Excel Scorecard Style Compliance Report for Project Server 2010

Ok, so I’ve given you some neat queries you can use to check the project schedules hanging out in your PMO to make sure that they aren’t broken, or breaking stuff.  You can use those reports and a myriad of others in one workbook with a main tab devoted to showing a high level view of how PMs or Projects compare to the expected stadard.  There are three important pieces to this:

1. Tabulate those reports!

Each report should have its own tab, and each report should be tabulated and have ‘repeat item labels’ set it the preferences for all fields.  That will ensure that your reports look like this:

2. Create a list of PMs or projects – use a query!

Using a very simple query that pulls like two pieces of data, create a “master” tab which only has that Pivot Table on the left side.  Only the first two (or however many) columns will have Pivot Table data.

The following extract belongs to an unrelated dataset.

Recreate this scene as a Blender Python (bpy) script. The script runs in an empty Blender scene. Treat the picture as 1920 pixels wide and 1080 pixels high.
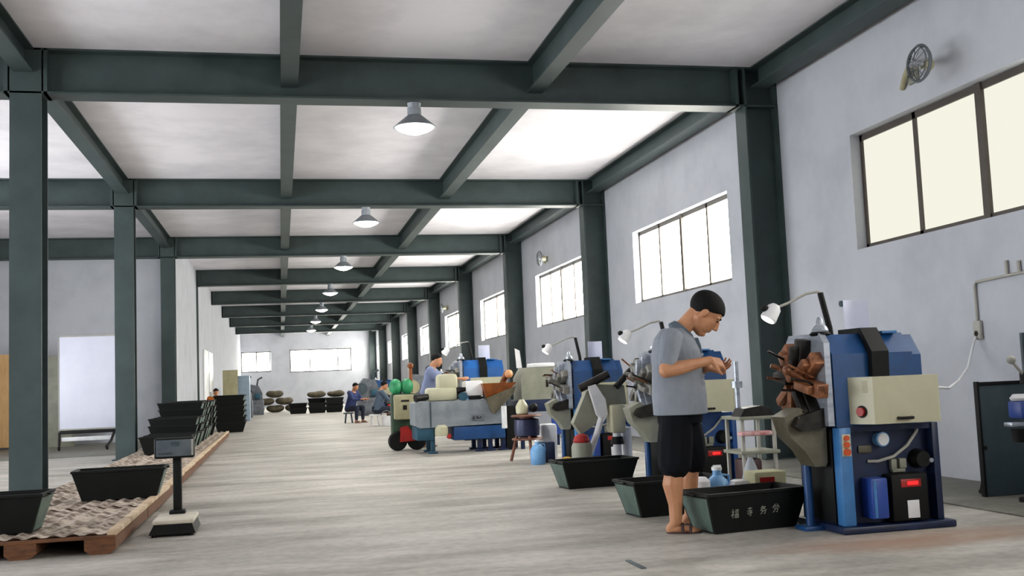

3. Use a smart and dynamic formula to score the areas

In the column to the right of your data, you’ll want to put a title at the top.  In my case I start with “Missing Baseline”.

Then, I inserted this formula:

=IF(B2<>””,COUNTIF(Baselines!B:B,B2),IF(A2<>””,COUNTIF(Baselines!A:A,A2),””))

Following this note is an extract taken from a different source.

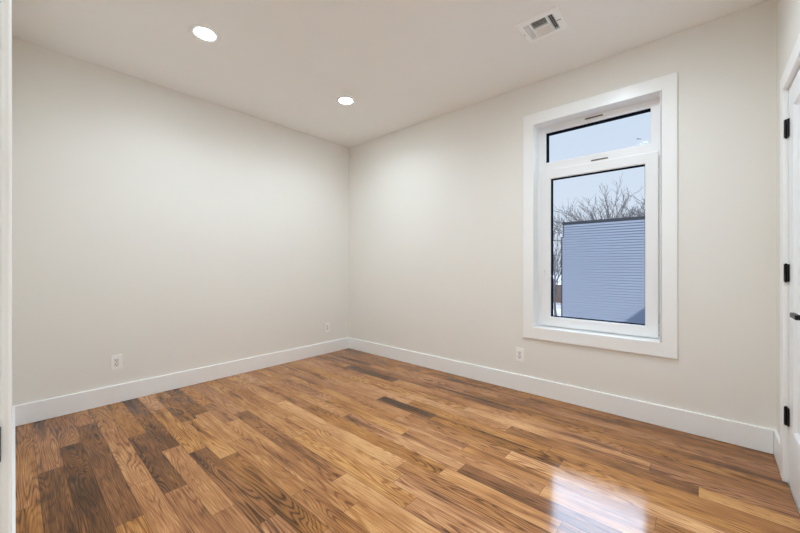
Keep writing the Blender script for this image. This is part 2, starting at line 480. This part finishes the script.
# opening sash in front of the frame
sx0, sx1, sz0, sz1 = 2.527, 3.3615, .600, 1.961
sa = obj('sash', frame_bm(sx0, sx1, sz0, sz1, .078, .085, .150, .078, .078), M_pvc, wn, bevel=.005, seg=3)
gx0, gx1, gz0, gz1 = sx0 + .078, sx1 - .078, sz0 + .078, sz1 - .078
obj('glazing_bead', frame_bm(gx0 - .002, gx1 + .002, gz0 - .002, gz1 + .002, .004, .090, .112), M_pvc, sa)
obj('gasket', frame_bm(gx0 + .001, gx1 - .001, gz0 + .001, gz1 - .001, .004, .100, .153), M_gask, sa, label='dark spacer round the lower pane')
obj('glass_pane', boxes((gx0 + .003, gx1 - .003, .121, .125, gz0 + .003, gz1 - .003)), M_glass, sa)
# tilt handle on the left stile
bm = boxes((2.548, 2.566, .078, .086, 1.03, 1.10)); 
hb = obj('handle', bm, M_pvc, sa, bevel=.003, label='white window handle')
bm = bmesh.new(); cyl(bm, (2.557, .080, 1.075), (0, -1, 0), .007, .022, 20); box(bm, 2.550, 2.564, .050, .060, 1.005, 1.085)
obj('grip', bm, M_pvc, hb, bevel=.003)
# hinge side cover strip and corner hinge
bm = boxes((3.3625, 3.3735, .092, .1045, .70, 1.93)); obj('hinge_strip', bm, M_hinge, wn, bevel=.001, label='thin grey hinge strip on the right side')
bm = bmesh.new(); cyl(bm, (3.366, .090, .612), (0, 0, 1), .0065, .02, 16); cyl(bm, (3.366, .090, .645), (0, 0, 1), .006, .045, 16)
obj('corner_hinge', bm, M_hinge, wn)
bm = bmesh.new(); cyl(bm, (3.366, .090, 1.84), (0, 0, 1), .006, .07, 16); obj('top_hinge', bm, M_hinge, wn)
# slot vents
for (a, b_, z, nm) in ((2.876, 3.004, 2.331, 'head'), (2.920, 3.040, 1.980, 'mullion')):
    v_ = obj('vent_slot', boxes((a, b_, .1015, .106, z - .0055, z + .0055)), M_tan, fr, bevel=.001, label='small tan vent slot')
    obj('slot_opening', boxes((a + .004, b_ - .004, .1005, .1025, z + .0005, z + .0045)), M_gask, v_)
# small glazier's mark on the transom pane
bm = boxes((3.222, 3.236, .1415, .1432, 2.089, 2.099), (3.236, 3.252, .1415, .1432, 2.086, 2.092))
obj('glazing_mark', bm, mat('grey mark', (.3, .33, .37), .6), fr, label='small grey mark on the transom pane')

# ------------------------------------------------------------------ ceiling downlights
def downlight():
    t = empty('ceiling_downlight', (0, 0, H))
    bm = bmesh.new(); lathe(bm, (0, 0, H), [(.095, 0), (.0945, -.003), (.088, -.0065), (.070, -.0068), (.062, -.004), (.058, -.001), (.058, 0)])
    obj('trim_ring', bm, M_trim, t, smooth=True)
    bm = bmesh.new(); lathe(bm, (0, 0, H), [(.0, -.0062), (.03, -.0060), (.048, -.0050), (.0565, -.0030), (.0575, -.0005)], 48)
    bmesh.ops.remove_doubles(bm, verts=bm.verts, dist=1e-6)
    obj('lens', bm, M_lens, t, smooth=True, label='glowing white lens')
    ld = bpy.data.lights.new('beam', 'AREA'); ld.shape = 'DISK'; ld.size = .11; ld.energy = DOWN; ld.color = (.845, 1.0, 1.11); ld.spread = math.radians(150)
    lo_ = bpy.data.objects.new('beam', ld); C.objects.link(lo_); lo_.parent = t; lo_.location = (0, 0, -.0075)
    return t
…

The logic of this one whouldn’t be too hard to follow:

If B2 is not blank, count stuff that matches it on another sheet. If A2 isn’t blank, count stuff that matches it on another sheet.

Drag that sucker down.  Drag it down forever.  Don’t worry, blank lines will be blank!

Now you have:

Notice that when you expand and contract your PM name or whatever, the column updates and your data stays pretty:

Create a column for each happy little tab and BUME.

Oh, I almost forgot – since the pivot table is only the first two columns, you have to be fancy to get the shaded rows to go across where the PM names are.  Conditional formatting with a formula like :

=SEARCH(“;”,$A1)

should do the trick – as long as you don’t have crazy semi-colons in your other rows of data somewhere.  You can also add some conditional formatting to highlight out of spec totals, and then… well…there you go. 

You can also use the instructions on my post about only showing certain things in Excel Web Access, set a print area = to the amount of columns across and down for basically ever, and then your PMs can view their “scorecard” any time.  You get the gist.  Ok, go have some fun with this!